Il sindaco de Magistris è netto su alcune delle responsabilità legate a questo fenomeno: «La nuova stagione di Gomorra - ha detto a Radio Rai alla trasmissione «Un giorno da pecora» - non l’ho vista. Al di là dell’opera d’arte, su cui ognuno la può pensare come vuole, mi preoccupa molto, da sindaco, da genitore e da ex magistrato, l’emulazione che diversi ragazzi fanno nell’imitare i personaggi negativi quasi come se diventassero positivi o simpatici. Ne abbiamo parlato anche nel Comitato provinciale per l’ordine e la sicurezza pubblica.
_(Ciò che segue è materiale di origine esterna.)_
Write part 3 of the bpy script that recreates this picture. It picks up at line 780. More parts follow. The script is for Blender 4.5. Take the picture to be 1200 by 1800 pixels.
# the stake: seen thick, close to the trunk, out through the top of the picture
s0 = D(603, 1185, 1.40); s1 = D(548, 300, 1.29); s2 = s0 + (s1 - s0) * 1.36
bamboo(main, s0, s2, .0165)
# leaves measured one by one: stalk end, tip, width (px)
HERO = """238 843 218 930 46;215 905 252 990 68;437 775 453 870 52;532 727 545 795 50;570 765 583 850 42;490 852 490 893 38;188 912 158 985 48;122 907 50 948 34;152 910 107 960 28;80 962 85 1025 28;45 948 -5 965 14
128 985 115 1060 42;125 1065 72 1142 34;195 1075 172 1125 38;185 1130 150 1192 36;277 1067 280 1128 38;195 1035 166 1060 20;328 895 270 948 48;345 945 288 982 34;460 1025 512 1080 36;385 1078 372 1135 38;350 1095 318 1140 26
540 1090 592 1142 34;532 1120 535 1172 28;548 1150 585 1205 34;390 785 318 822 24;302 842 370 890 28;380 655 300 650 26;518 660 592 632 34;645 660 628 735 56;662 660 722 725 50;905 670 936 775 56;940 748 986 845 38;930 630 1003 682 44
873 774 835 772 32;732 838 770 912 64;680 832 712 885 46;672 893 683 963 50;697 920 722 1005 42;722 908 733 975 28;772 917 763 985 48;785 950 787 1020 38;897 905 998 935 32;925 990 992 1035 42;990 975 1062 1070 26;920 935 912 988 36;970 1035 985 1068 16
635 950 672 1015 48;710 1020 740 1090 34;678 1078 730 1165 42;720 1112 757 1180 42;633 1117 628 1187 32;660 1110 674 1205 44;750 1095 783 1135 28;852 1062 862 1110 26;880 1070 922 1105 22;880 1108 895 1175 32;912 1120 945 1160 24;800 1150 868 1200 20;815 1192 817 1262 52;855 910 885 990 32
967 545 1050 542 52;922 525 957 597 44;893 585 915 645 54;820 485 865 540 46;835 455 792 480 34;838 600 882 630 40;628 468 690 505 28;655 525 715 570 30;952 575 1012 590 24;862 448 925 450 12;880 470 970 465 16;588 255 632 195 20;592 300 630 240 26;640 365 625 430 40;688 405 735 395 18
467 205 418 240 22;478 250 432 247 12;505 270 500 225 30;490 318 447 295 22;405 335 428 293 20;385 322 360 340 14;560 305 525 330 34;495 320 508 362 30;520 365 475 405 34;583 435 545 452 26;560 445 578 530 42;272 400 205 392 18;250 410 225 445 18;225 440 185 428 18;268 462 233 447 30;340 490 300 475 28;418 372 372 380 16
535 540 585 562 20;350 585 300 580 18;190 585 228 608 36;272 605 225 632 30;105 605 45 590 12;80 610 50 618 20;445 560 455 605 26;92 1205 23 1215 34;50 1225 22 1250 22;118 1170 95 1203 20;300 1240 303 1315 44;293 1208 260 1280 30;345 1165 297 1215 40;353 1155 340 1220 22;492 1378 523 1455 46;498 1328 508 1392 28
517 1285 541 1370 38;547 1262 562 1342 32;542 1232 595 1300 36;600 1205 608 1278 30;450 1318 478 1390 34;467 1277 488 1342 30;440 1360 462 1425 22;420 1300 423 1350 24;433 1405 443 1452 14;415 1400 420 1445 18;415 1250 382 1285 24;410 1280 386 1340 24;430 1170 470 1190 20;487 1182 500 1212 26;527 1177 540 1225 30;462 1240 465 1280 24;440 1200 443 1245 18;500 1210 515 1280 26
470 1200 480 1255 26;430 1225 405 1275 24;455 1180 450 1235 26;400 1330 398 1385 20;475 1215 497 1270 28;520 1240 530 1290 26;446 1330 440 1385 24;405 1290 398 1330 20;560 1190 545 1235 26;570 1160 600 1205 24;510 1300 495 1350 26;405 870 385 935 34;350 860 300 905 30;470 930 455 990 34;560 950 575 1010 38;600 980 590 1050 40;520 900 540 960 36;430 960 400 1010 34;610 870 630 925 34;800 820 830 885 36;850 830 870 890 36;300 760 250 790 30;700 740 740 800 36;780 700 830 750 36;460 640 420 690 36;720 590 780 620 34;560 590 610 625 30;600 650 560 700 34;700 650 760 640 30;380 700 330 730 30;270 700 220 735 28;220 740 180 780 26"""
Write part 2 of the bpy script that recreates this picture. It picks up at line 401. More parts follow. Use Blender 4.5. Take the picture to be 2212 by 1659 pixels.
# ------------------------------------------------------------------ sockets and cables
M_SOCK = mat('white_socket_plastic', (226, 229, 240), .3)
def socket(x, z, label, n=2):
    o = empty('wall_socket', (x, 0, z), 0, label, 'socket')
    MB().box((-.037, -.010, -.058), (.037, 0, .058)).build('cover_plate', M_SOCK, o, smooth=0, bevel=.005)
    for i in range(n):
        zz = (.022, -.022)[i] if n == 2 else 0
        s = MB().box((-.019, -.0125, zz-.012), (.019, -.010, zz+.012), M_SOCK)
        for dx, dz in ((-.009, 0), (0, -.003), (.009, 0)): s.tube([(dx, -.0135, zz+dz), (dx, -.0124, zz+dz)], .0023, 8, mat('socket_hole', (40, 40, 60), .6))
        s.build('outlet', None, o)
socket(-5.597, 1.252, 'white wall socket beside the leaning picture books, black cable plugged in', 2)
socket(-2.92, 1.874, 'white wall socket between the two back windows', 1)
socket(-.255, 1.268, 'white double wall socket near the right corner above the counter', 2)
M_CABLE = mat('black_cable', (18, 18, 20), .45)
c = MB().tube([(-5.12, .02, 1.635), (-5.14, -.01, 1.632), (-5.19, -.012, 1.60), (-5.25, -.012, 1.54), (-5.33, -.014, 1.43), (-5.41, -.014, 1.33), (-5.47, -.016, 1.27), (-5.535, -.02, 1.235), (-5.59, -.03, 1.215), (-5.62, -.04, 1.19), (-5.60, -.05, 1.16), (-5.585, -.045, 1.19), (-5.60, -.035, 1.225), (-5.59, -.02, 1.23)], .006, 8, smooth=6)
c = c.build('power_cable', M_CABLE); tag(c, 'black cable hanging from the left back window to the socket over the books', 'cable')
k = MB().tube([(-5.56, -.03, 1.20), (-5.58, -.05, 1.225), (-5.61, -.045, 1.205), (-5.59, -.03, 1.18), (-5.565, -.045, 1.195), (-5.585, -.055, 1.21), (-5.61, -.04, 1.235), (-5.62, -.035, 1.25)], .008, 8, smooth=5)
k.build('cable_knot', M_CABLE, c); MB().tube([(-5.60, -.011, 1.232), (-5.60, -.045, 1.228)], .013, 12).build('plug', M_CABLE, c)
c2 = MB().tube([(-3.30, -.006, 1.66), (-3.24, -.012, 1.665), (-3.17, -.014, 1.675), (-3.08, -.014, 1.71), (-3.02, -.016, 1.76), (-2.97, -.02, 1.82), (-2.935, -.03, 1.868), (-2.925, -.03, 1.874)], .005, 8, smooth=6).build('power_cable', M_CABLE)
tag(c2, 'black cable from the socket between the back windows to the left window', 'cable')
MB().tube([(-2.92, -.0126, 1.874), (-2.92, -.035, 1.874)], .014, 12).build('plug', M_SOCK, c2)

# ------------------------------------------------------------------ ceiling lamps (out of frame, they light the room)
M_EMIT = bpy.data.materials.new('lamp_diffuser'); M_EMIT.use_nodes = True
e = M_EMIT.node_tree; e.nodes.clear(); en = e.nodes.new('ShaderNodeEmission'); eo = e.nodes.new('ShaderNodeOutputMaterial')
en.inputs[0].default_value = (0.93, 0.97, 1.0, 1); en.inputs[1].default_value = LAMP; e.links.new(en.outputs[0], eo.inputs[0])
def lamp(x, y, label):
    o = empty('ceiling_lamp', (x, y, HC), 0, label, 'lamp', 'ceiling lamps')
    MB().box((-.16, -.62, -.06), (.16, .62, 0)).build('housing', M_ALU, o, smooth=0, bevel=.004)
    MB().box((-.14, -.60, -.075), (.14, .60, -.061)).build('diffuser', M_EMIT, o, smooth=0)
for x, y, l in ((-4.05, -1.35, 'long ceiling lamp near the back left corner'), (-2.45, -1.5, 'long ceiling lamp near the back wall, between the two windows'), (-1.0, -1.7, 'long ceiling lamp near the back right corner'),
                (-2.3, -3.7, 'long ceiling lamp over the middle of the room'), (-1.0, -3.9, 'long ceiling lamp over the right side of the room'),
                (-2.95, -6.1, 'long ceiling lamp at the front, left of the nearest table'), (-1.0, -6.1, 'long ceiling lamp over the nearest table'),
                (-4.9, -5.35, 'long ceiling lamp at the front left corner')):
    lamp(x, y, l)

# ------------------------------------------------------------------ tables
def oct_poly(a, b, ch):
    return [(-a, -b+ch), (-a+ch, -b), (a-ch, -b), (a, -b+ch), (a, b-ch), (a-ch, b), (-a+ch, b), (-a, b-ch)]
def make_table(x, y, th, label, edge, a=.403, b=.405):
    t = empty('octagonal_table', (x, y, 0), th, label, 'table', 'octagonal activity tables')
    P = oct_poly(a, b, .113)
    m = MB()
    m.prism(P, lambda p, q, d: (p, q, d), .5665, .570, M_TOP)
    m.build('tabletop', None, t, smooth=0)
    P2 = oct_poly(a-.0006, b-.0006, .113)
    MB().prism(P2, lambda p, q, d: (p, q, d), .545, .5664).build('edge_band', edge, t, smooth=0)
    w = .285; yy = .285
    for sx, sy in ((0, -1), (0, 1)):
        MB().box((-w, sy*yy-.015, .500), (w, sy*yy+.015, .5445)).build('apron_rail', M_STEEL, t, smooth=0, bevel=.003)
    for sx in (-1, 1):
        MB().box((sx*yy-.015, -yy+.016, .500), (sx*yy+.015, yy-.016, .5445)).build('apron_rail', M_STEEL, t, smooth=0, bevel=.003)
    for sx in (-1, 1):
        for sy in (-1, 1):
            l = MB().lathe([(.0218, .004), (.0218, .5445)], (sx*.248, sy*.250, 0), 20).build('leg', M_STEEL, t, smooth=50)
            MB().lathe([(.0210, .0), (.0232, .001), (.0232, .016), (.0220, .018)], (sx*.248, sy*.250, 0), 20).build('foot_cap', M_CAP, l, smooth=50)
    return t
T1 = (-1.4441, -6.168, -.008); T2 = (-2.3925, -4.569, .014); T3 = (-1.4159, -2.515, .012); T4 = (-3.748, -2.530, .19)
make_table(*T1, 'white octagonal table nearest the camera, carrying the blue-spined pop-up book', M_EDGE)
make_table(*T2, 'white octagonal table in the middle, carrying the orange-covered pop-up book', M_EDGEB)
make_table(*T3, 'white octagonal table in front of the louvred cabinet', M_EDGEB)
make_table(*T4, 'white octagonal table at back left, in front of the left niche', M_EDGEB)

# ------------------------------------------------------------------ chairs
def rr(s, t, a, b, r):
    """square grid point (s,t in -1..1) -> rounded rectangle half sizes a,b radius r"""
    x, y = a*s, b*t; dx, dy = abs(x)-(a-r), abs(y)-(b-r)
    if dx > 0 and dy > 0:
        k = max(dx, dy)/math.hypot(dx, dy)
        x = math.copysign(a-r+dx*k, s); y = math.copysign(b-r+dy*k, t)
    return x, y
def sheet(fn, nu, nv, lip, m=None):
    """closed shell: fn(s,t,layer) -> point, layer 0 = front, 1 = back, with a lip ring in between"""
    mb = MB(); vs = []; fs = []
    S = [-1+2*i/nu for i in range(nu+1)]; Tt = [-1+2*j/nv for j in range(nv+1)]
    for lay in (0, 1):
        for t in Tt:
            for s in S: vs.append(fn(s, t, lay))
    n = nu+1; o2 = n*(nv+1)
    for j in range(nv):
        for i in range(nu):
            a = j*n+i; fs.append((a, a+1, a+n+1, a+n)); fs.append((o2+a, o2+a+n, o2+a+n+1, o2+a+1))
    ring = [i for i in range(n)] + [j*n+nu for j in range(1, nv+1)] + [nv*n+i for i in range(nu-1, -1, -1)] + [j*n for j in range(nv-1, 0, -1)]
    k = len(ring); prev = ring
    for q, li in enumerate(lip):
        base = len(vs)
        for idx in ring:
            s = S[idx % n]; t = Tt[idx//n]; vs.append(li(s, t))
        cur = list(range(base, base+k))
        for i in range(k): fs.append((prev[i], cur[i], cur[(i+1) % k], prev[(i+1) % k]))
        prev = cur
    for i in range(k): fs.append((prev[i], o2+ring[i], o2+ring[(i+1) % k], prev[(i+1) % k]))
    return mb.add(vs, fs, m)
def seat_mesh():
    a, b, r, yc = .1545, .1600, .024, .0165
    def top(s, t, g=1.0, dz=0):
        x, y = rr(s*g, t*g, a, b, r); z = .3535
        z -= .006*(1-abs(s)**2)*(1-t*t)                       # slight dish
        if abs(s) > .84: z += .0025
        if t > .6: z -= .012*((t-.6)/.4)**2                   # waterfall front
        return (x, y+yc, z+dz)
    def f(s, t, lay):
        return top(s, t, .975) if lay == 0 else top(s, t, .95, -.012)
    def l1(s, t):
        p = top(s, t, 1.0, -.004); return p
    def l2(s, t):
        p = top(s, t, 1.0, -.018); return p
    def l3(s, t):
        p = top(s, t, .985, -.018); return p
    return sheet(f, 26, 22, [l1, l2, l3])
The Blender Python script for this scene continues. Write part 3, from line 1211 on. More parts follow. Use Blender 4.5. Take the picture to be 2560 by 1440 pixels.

La sera dopo il serial aumentano anche le stese».
In ospedale
Intanto amici e compagni di classe fanno la spola al reparto di rianimazione del San Giovanni Bosco accompagnati dai loro genitori ininterrottamente da lunedì pomeriggio, da quando il «branco» di ragazzini è entrato in azione in via Foria. Con loro ci sono insegnanti e conoscenti, colleghi di lavoro della mamma Maria Luisa Iavarone, insegnate all’università Partenope, e del papà Vincenzo Puoti, ingegnere aerospaziale. «Abbiamo paura di camminare in strada, ma questo da sempre, da molto prima che aggredissero Arturo. Il rione Sanità, piazza Cavour, via Foria e via Duomo sono pieni di ragazzi che girano sugli scooter e ti mollano ceffoni per niente», dice una delle amiche di classe di Arturo mentre stringe la mamma al padre.
Facce note
«Li conoscono tutti e quando li vediamo cerchiamo di girare dall’altra parte. I nostri genitori ci raccomandano in caso di rapine di consegnare tutto quello abbiamo, soldi e cellulare, e di non reagire mai, neanche a parole». Ma a quanto pare non basta. Arturo è stato aggredito per nulla, con una scusa qualunque affiancato, picchiato e accoltellato. «Alcuni di loro frequentano la scuola media delle Fontanelle e scendono ai Vergini proprio per picchiarci, siamo delle vittime», dice invece un altro dei suoi amici di classe. «Arturo è stato vittima di uno di quei branchi, ne siamo sicuri». La mamma, la professoressa cerca di dare una spiegazione all’aggressione contro suo figlio. «Sono belve che volevano uccidere e lo hanno fatto perché speravano fare il salto, dimostrare alla malavita del posto che sono pronti per diventare affiliati e così hanno usato una violenza inaudita contro un bravo ragazzo - ha detto - Lo hanno colpito alla gola perché uno dei quattro ragazzi ha urlato di finirlo, di lasciarlo al suolo. Non voglio credere che consegniamo ai nostri figli un mondo così violento. Vorremmo una città che garantisse ai suoi figli di camminare indenni per strada e che avessero una idea di futuro».
Il papà: «Chi ha visto parli»
La donna, provata dal dolore che l’ha travolta, ritiene che sia importante che i mass media parlino tutti i giorni di quanto accaduto a suo figlio. «L’opinione pubblica si deve indignare perché il mio non è un dramma privato ma deve essere un fatto che riguarda la coscienza civile di tutti, dell’intera città. Aiutatemi in questa battaglia: non lasciamo che tutto cada nel dimenticatoio e che un altro ragazzo rischi la vita per nulla. Io non so se avrò la forza di restare in questa città, andrò via per mio figlio perché non so se troverà il coraggio di resistere e andare avanti. Si sentirà insicuro, avrà paura della sua ombra, di uscire di casa e noi non possiamo restare qui», ha detto. Il padre si commuove e dice: «Chi ha visto adesso parli. Lui è fuori pericolo ma poteva succedere a tutti». «Non molleremo mai - dice il questore di Napoli, De Iesu - Ci sono uomini che lavorano non solo in quanto poliziotti ma anche da padri di famiglia e questo è un valore aggiunto nello stimolo investigativo».